CHALLENGE: Write out the full listing exactly as given, minus the images.

[Part of a data file]
⁂
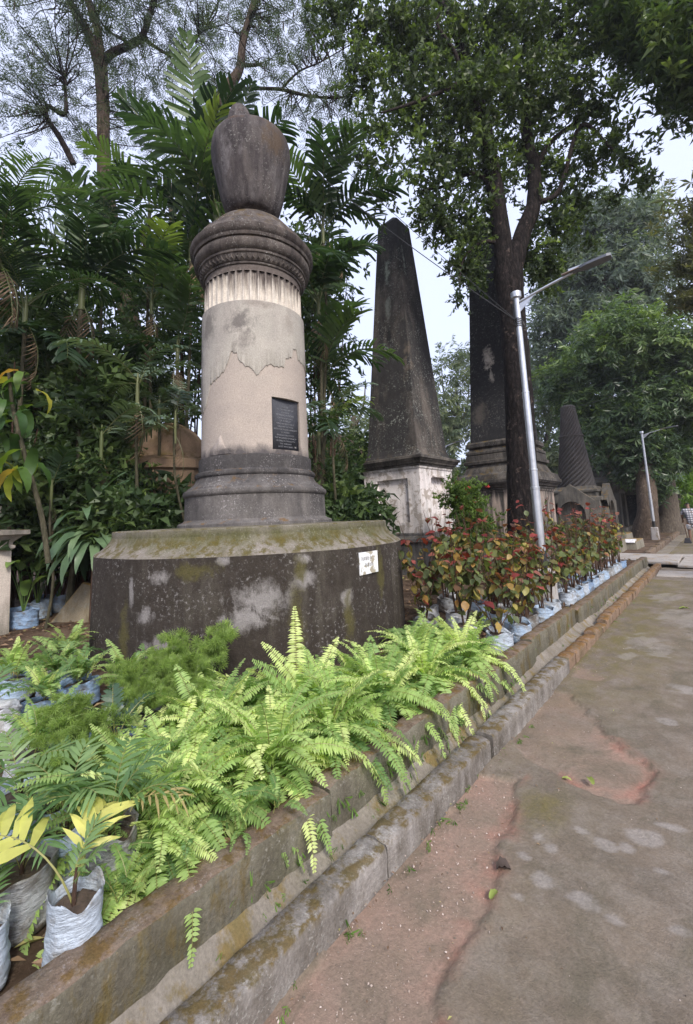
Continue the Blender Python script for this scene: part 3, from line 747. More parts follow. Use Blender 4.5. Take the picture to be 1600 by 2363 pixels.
# enamel notice on the drum
def notice():
    T = NT("chipped_white_enamel")
    P = T.n('NewGeometry').outputs['Position']
    c = T.mix(T.ramp(T.noise(P, 9, 8, .7, .5), [(.52, 0), (.56, 1)]), (.74, .75, .78), (.33, .3, .23))
    mt = T.fin(c, .5, None, .4)
    ink = simple("faded_grey_ink", (.2, .2, .2), .8, nscale=80, namt=.8)
    r = math.radians; ca = -1.7; rr = 1.992 * .99; ux, uy = math.cos(r(ca)), math.sin(r(ca)); tx, ty = -uy, ux
    d = 1.985
    B = lambda s, z, o=0: [CX + ux * (d + o) + tx * s, CY + uy * (d + o) + ty * s, z]
    mb = MB(); W = .155
    v = [B(-W, 1.0), B(W, 1.01), B(W, 1.24), B(-W, 1.238)]
    v = v + [B(-W, 1.0, .012), B(W, 1.01, .012), B(W, 1.24, .012), B(-W, 1.238, .012)]
    mb.add(v, BOXF)
    o = lbuild(mb, "notice_plate", [mt], um, smooth=False); tag(o, "chipped white notice plate with two faded lines of lettering")
    for z, n, h, x0, x1 in ((1.15, 9, .038, -.125, .005), (1.155, 2, .036, .02, .05), (1.085, 8, .034, -.07, .07)):     # two lines, weathered past reading
        mb = MB(); w = (x1 - x0) / n
        for k in range(n):
            a = x0 + k * w
            box(mb, a, a + w * .28, z, z + h, 0, .001)
            if k % 3 != 1: box(mb, a + w * .28, a + w * .8, z + h * [.82, .45, 0][k % 3], z + h * [1, .6, .18][k % 3], 0, .001)
            if k % 2: box(mb, a + w * .6, a + w * .85, z + h * .15, z + h * .8, 0, .001)
        V = np.concatenate(mb.v); base = np.array(um.location)
        W3 = np.array([B(p[0], p[1], .0125 + p[2]) for p in V]) - base
        mb.v = [W3]
        mb.build("faded_lettering", ink, o)
notice()

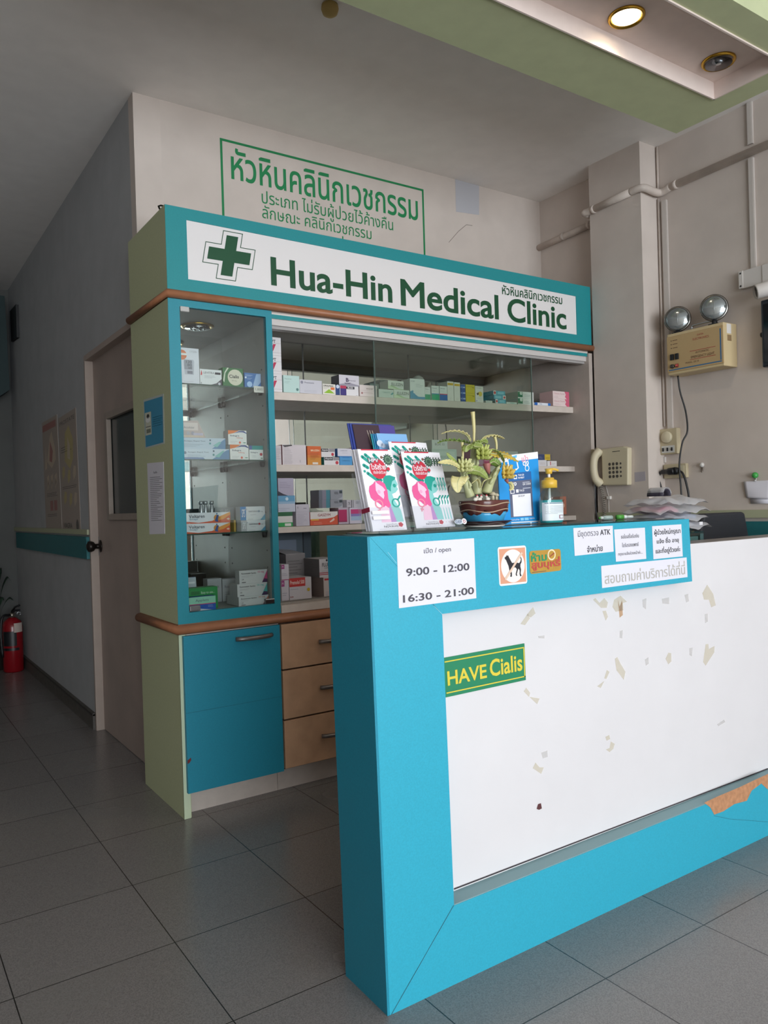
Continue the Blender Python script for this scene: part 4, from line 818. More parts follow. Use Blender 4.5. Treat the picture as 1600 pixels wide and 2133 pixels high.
# long lowest shelf
y = .13; z = SH[2][0]+.0004
def low(pl, pr, pt, pb, base, art, label, d=.08, y=.13, z=z, **k): return med(pl, pr, pt, pb, y, z, d, base, art, label, **k)
q = low(579, 610, 1066, 1096, '#d5d3d0', [('r', 0, .72, 1, 1, '#1f5f38'), ('r', 0, 0, 1, .28, '#229a4c'), ('r', .45, .04, .88, .22, '#dcdcd8'), ('l', .5, .84, .05, .2, 3, '#333')], 'green and white box at the foot of the left stack, lowest shelf')
q = low(579, 615, 1032, 1066, '#bfc3d2', [('r', 0, .62, 1, 1, '#5f98bd'), ('r', 0, .5, 1, .64, '#8fb0cc'), ('c', .52, .80, .09, '#c5d8e4'), ('l', .0, .9, .1, .3, 2, '#9a9db0')], 'lilac box with sky blue top in the middle of the left stack', z=q)
low(579, 612, 996, 1032, '#a9a2b5', [('p', [(0, 0), (0, .26), (.3, .1), (.62, 0)], '#2a2838'), ('l', .1, .9, .45, .85, 4, '#918a9e')], 'mauve box with a dark curve on top of the left stack', z=q)
low(616.5, 645, 1050, 1095, '#c2bdc9', [T('R', .12, .80, .18, .90), ('r', 0, .64, 1, .65, '#9a95a5'), ('l', .06, .9, .05, .6, 9, '#a29dac'), ('l', .55, .95, .8, .9, 1, '#5a5562')], 'pale lilac carton of fine print beside the left stack, lowest shelf')
gz = low(646, 704, 1065, 1094, '#cf5638', [('p', [(0, .45), (0, 1), (1, 1), (1, .76), (.85, .56), (.6, .48)], '#ded8d6'), T('GASZYM', .27, .66, .73, .86, '#8a3a3f', .02), ('r', .03, .36, .30, .47, '#d8a53a'), ('p', [(.70, .25), (.78, .38), (.84, .50), (.88, .44), (.86, .32), (.76, .2), (.70, .18)], '#e4c2b4'), ('l', .12, .6, .08, .3, 2, '#e0a08c')], 'orange and white box with a small stomach picture on the lowest shelf', d=.11)
gz = max(gz, A(727, 1057, y=.135).z+.0005)
for i, (pt, pb, l) in enumerate(((1040, 1060, 'lower'), (1020, 1040, 'upper'))):
    gz0 = low(664, 714, pt, pb, '#8b8e97', [('r', 0, 0, .14, 1, '#5f6470'), ('r', .14, 0, .30, 1, '#7a7888'), ('r', .30, 0, .46, 1, '#3f7d8c'), ('r', .46, 0, .48, 1, '#2f3138'), T('XDEL', .64, .55, .82, .80, '#3a3d46'), ('r', .86, .62, .98, .92, '#2f3a40'), ('p', [(.75, 0), (.95, .2), (1, .5), (1, 0)], '#a9abb4')], 'grey box with teal stripe, %s of the pair above the orange box' % l, z=gz if i == 0 else gz0, y=.15)
q = low(705, 727, 1057, 1090, '#b5a9b8', [('r', .0, .12, .82, .88, '#b0285f'), ('r', .0, .12, .82, .2, '#8f2450')], 'mauve box with crimson panel, lowest shelf', y=.135)
q2 = low(728, 754, 1057, 1090, '#c9c3d2', [('r', .1, .62, .95, .9, '#c23a78'), ('r', .1, .46, .95, .62, '#8a7ab8'), ('r', .1, .2, .95, .46, '#a5bcd8')], 'lilac box with pink and blue bands behind the leaflets, lowest shelf', y=.135)
low(714.5, 732, 1041, 1057, '#b9b5bd', [('r', 0, 0, .45, 1, '#77747c'), T('7X', .6, .3, .9, .7)], 'small grey box lying on the mauve box with crimson panel', z=max(q, gz), y=.15)
low(733, 754, 1041, 1057, '#bab7c0', [T('DEX', .4, .5, .75, .8), ('r', .1, 0, .14, 1, '#2a2a30')], 'small pale grey box lying on the lilac box behind the leaflets', z=q2, y=.15)
low(1167, 1180, 1034, 1074, '#b0705a', [('c', .5, .5, .25, '#c9a58f'), T('Y', .3, .6, .7, .85, '#5a2f28')], 'terracotta box behind the hand sanitizer, lowest shelf', y=.14)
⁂
CORRECT ANSWER:
Continue the Blender Python script for this scene: part 3, from line 747. More parts follow. Use Blender 4.5. Take the picture to be 1600 by 2363 pixels.
# enamel notice on the drum
def notice():
    T = NT("chipped_white_enamel")
    P = T.n('NewGeometry').outputs['Position']
    c = T.mix(T.ramp(T.noise(P, 9, 8, .7, .5), [(.52, 0), (.56, 1)]), (.74, .75, .78), (.33, .3, .23))
    mt = T.fin(c, .5, None, .4)
    ink = simple("faded_grey_ink", (.2, .2, .2), .8, nscale=80, namt=.8)
    r = math.radians; ca = -1.7; rr = 1.992 * .99; ux, uy = math.cos(r(ca)), math.sin(r(ca)); tx, ty = -uy, ux
    d = 1.985
    B = lambda s, z, o=0: [CX + ux * (d + o) + tx * s, CY + uy * (d + o) + ty * s, z]
    mb = MB(); W = .155
    v = [B(-W, 1.0), B(W, 1.01), B(W, 1.24), B(-W, 1.238)]
    v = v + [B(-W, 1.0, .012), B(W, 1.01, .012), B(W, 1.24, .012), B(-W, 1.238, .012)]
    mb.add(v, BOXF)
    o = lbuild(mb, "notice_plate", [mt], um, smooth=False); tag(o, "chipped white notice plate with two faded lines of lettering")
    for z, n, h, x0, x1 in ((1.15, 9, .038, -.125, .005), (1.155, 2, .036, .02, .05), (1.085, 8, .034, -.07, .07)):     # two lines, weathered past reading
        mb = MB(); w = (x1 - x0) / n
        for k in range(n):
            a = x0 + k * w
            box(mb, a, a + w * .28, z, z + h, 0, .001)
            if k % 3 != 1: box(mb, a + w * .28, a + w * .8, z + h * [.82, .45, 0][k % 3], z + h * [1, .6, .18][k % 3], 0, .001)
            if k % 2: box(mb, a + w * .6, a + w * .85, z + h * .15, z + h * .8, 0, .001)
        V = np.concatenate(mb.v); base = np.array(um.location)
        W3 = np.array([B(p[0], p[1], .0125 + p[2]) for p in V]) - base
        mb.v = [W3]
        mb.build("faded_lettering", ink, o)
notice()

Continue the Blender Python script for this scene: part 4, from line 818. More parts follow. Use Blender 4.5. Treat the picture as 1600 pixels wide and 2133 pixels high.
# long lowest shelf
y = .13; z = SH[2][0]+.0004
def low(pl, pr, pt, pb, base, art, label, d=.08, y=.13, z=z, **k): return med(pl, pr, pt, pb, y, z, d, base, art, label, **k)
q = low(579, 610, 1066, 1096, '#d5d3d0', [('r', 0, .72, 1, 1, '#1f5f38'), ('r', 0, 0, 1, .28, '#229a4c'), ('r', .45, .04, .88, .22, '#dcdcd8'), ('l', .5, .84, .05, .2, 3, '#333')], 'green and white box at the foot of the left stack, lowest shelf')
q = low(579, 615, 1032, 1066, '#bfc3d2', [('r', 0, .62, 1, 1, '#5f98bd'), ('r', 0, .5, 1, .64, '#8fb0cc'), ('c', .52, .80, .09, '#c5d8e4'), ('l', .0, .9, .1, .3, 2, '#9a9db0')], 'lilac box with sky blue top in the middle of the left stack', z=q)
low(579, 612, 996, 1032, '#a9a2b5', [('p', [(0, 0), (0, .26), (.3, .1), (.62, 0)], '#2a2838'), ('l', .1, .9, .45, .85, 4, '#918a9e')], 'mauve box with a dark curve on top of the left stack', z=q)
low(616.5, 645, 1050, 1095, '#c2bdc9', [T('R', .12, .80, .18, .90), ('r', 0, .64, 1, .65, '#9a95a5'), ('l', .06, .9, .05, .6, 9, '#a29dac'), ('l', .55, .95, .8, .9, 1, '#5a5562')], 'pale lilac carton of fine print beside the left stack, lowest shelf')
gz = low(646, 704, 1065, 1094, '#cf5638', [('p', [(0, .45), (0, 1), (1, 1), (1, .76), (.85, .56), (.6, .48)], '#ded8d6'), T('GASZYM', .27, .66, .73, .86, '#8a3a3f', .02), ('r', .03, .36, .30, .47, '#d8a53a'), ('p', [(.70, .25), (.78, .38), (.84, .50), (.88, .44), (.86, .32), (.76, .2), (.70, .18)], '#e4c2b4'), ('l', .12, .6, .08, .3, 2, '#e0a08c')], 'orange and white box with a small stomach picture on the lowest shelf', d=.11)
gz = max(gz, A(727, 1057, y=.135).z+.0005)
for i, (pt, pb, l) in enumerate(((1040, 1060, 'lower'), (1020, 1040, 'upper'))):
    gz0 = low(664, 714, pt, pb, '#8b8e97', [('r', 0, 0, .14, 1, '#5f6470'), ('r', .14, 0, .30, 1, '#7a7888'), ('r', .30, 0, .46, 1, '#3f7d8c'), ('r', .46, 0, .48, 1, '#2f3138'), T('XDEL', .64, .55, .82, .80, '#3a3d46'), ('r', .86, .62, .98, .92, '#2f3a40'), ('p', [(.75, 0), (.95, .2), (1, .5), (1, 0)], '#a9abb4')], 'grey box with teal stripe, %s of the pair above the orange box' % l, z=gz if i == 0 else gz0, y=.15)
q = low(705, 727, 1057, 1090, '#b5a9b8', [('r', .0, .12, .82, .88, '#b0285f'), ('r', .0, .12, .82, .2, '#8f2450')], 'mauve box with crimson panel, lowest shelf', y=.135)
q2 = low(728, 754, 1057, 1090, '#c9c3d2', [('r', .1, .62, .95, .9, '#c23a78'), ('r', .1, .46, .95, .62, '#8a7ab8'), ('r', .1, .2, .95, .46, '#a5bcd8')], 'lilac box with pink and blue bands behind the leaflets, lowest shelf', y=.135)
low(714.5, 732, 1041, 1057, '#b9b5bd', [('r', 0, 0, .45, 1, '#77747c'), T('7X', .6, .3, .9, .7)], 'small grey box lying on the mauve box with crimson panel', z=max(q, gz), y=.15)
low(733, 754, 1041, 1057, '#bab7c0', [T('DEX', .4, .5, .75, .8), ('r', .1, 0, .14, 1, '#2a2a30')], 'small pale grey box lying on the lilac box behind the leaflets', z=q2, y=.15)
low(1167, 1180, 1034, 1074, '#b0705a', [('c', .5, .5, .25, '#c9a58f'), T('Y', .3, .6, .7, .85, '#5a2f28')], 'terracotta box behind the hand sanitizer, lowest shelf', y=.14)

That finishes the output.